Heritage Action opposes the Consolidated Appropriations Act of 2023 (H.R. 2617) and will include it as a key vote on our legislative scorecard.
The House and Senate voted on a 4155-page, $1.66 trillion omnibus spending package, with an attached $47 billion aid to Ukraine, $38 billion in disaster funding, and a waiver of PAYGO requirements, totaling $1.85 trillion. Per usual for this Congress, this package was drafted by a small handful of members behind closed doors and released in the middle of the night just a few days before members were expected to vote on it, ensuring that nobody would have time to read the entire bill beforehand. Making matters worse, Senators voted to pass this legislation just days before the new Republican majority takes control of the House, removing an opportunity for conservatives to hold the Biden administration accountable for the myriad crises it has created.

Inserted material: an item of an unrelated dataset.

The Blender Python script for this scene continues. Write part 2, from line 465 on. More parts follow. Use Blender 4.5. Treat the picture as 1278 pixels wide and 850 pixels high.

The budgeting process in Congress is broken, and this package is a stark reminder. Instead of passing individual appropriations bills throughout the year that can be debated, amended, and passed by both chambers before funding deadlines, the practice of waiting until the last minute and then jamming through a massive bill that nobody has time to read has become the norm. The package itself was crafted by a few senior members of Congress who have secured billions of dollars in earmarks and pet projects while the overwhelming majority of members have been shut out of deliberations. American taxpayers deserve a functional process that doesn’t waste their hard-earned money. This is Washington at its worst.
It should be no surprise that such a broken process has produced a terrible product. First, the bill increases baseline discretionary spending by 10.6% over last year’s monster omnibus, increasing non-defense spending to a record $800 billion when the country is battling historic inflation driven by overspending from the federal government. The Heritage Foundation projects that the total package would increase the 10-year deficit by $2.65 trillion, or $20,000 per household, adding to the inflationary pressure that families are already facing.
Meanwhile, much of this new, inflation-driving spending funds radical progressive priorities. The package includes billions of dollars in climate-related subsidies, and just months after Democrats’ Inflation Reduction Act (IRA) spent $370 billion on Green New Deal style handouts to “green” industries. The bill also funds the IRS at the same level as last year, implicitly endorsing the IRA’s $80 billion plan for the scandal–ridden and union-dominated agency to hire 87,000 new IRS agents. It also includes $2.3 million to encourage student loan holders to enroll in the Biden administration’s illegal loan cancellation scheme that will cost taxpayers hundreds of billions of dollars. While agencies that could theoretically be used to stop the ongoing border crisis, like CBP and ICE, receive increased funding, this will do nothing as long as Secretary Mayorkas is in charge of the Department of Homeland Security. Without a secretary that is willing to enforce the nation’s immigration laws or iron-clad requirements of that individual, this money will simply be used to process greater numbers of illegal aliens into the interior of the country.
The record level of domestic spending will also be used to fund lawmakers' pet projects, wasting taxpayer money on thousands of earmarks, many of which advance the left’s extreme agenda using taxpayer money. This includes $3 million for the American LGBTQ+ Museum in New York City, $1.2 million for “LGBTQIA+ Pride Centers” and another $1.2 million for “support services for DACA recipients” (helping illegal aliens with taxpayer funds) at San Diego Community College, and $1 million for Zora’s House in Ohio, a “coworking and community space” for “women and gender-expansive people of color.”
On top of massive baseline spending increases, the package also contains $47 billion in supplemental appropriations for the conflict in Ukraine. While there are notions of accountability in the bill, they are inadequate for the current context. After two decades of failed nation-building abroad, the American people deserve a publicly disclosed accounting of where and how tax dollars are being spent abroad, particularly on direct economic aid to a nation notorious for its corruption. The legislation also contains $38 billion in natural disaster aid for states. This funding should be planned and budgeted during a regular appropriations process.
There is no precedent for an outgoing House majority to pass an omnibus in the lame duck. American voters went to the polls in November and chose to elect a new Republican majority in the House of Representatives. Negotiators who drafted and are shepherding through this package are rejecting voters' preferences and demands, as expressed at the ballot box. Passing this monstrosity removes the first and best opportunity for Republicans to stop the Biden administration’s progressive agenda. It means that House conservatives will have to wait until government funding runs out in September to begin addressing the numerous crises that the country is facing. Republicans in both the House and Senate have spent the past two years rightfully railing against the Biden administration’s policies, but actions speak louder than words. A vote for this omnibus is a vote for nine more months of the Biden agenda, and all members should have voted no when it came to the floor.
Heritage Action opposes the Consolidated Appropriations Act of 2023 (H.R. 2617) and will include it as a key vote on our legislative scorecard.